2

Hi just wondering if anyone can tell me why this code isn't working It's giving an internal server error Thanks

@app.post("/removerouter/")
def removerouter(name: str):
    Graph.remove_node(name)
    return "success"

And this is the function inside Graph


class Graph:
    def __init__(self):
        self.nodes = []
        self.edges = []
    def remove_node(self, name):
        self.nodes.remove(name)
        for Edges in self.edges:
            if name in Edges:
                self.edges.remove(Edges)

1 Answers1

1

Based on the code that you posted, I would say that the issue is somehow related to how you remove your edge(s) in the for loop.

When you delete a list element using the remove()function in Python, it changes the remaining element's indexing. For more details and alternatives, see this SO question.

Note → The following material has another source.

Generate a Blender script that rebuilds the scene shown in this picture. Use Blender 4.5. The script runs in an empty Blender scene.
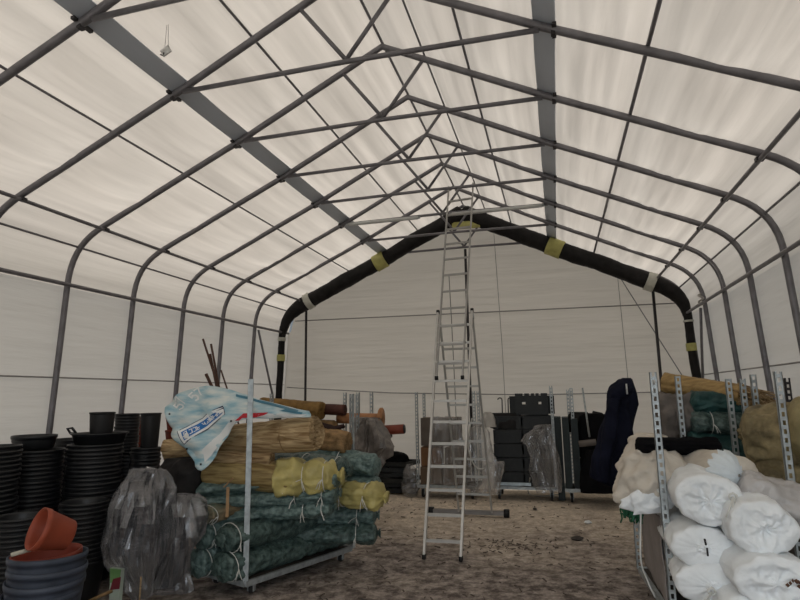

I also don't understand why you are using an iterator variable called Edges in your for loop. Python variables shall always start with a lowercase letter in order not to clash with any existing (or future) class name.

I would rather do something like this:

class Graph:
    def __init__(self):
        self.nodes = []
        self.edges = []

    def remove_node(self, name):
        self.nodes.remove(name)
        self.edges = [edge for edge in self.edges if name not in edge] 

Note that I'm using a list comprehension here to assign a new list to self.edges.

If you want to avoid list comprehension, you could also keep your for loop and first store the indexes of the edges that need to be removed. Then, for each index, you can simply do del self.edges[index].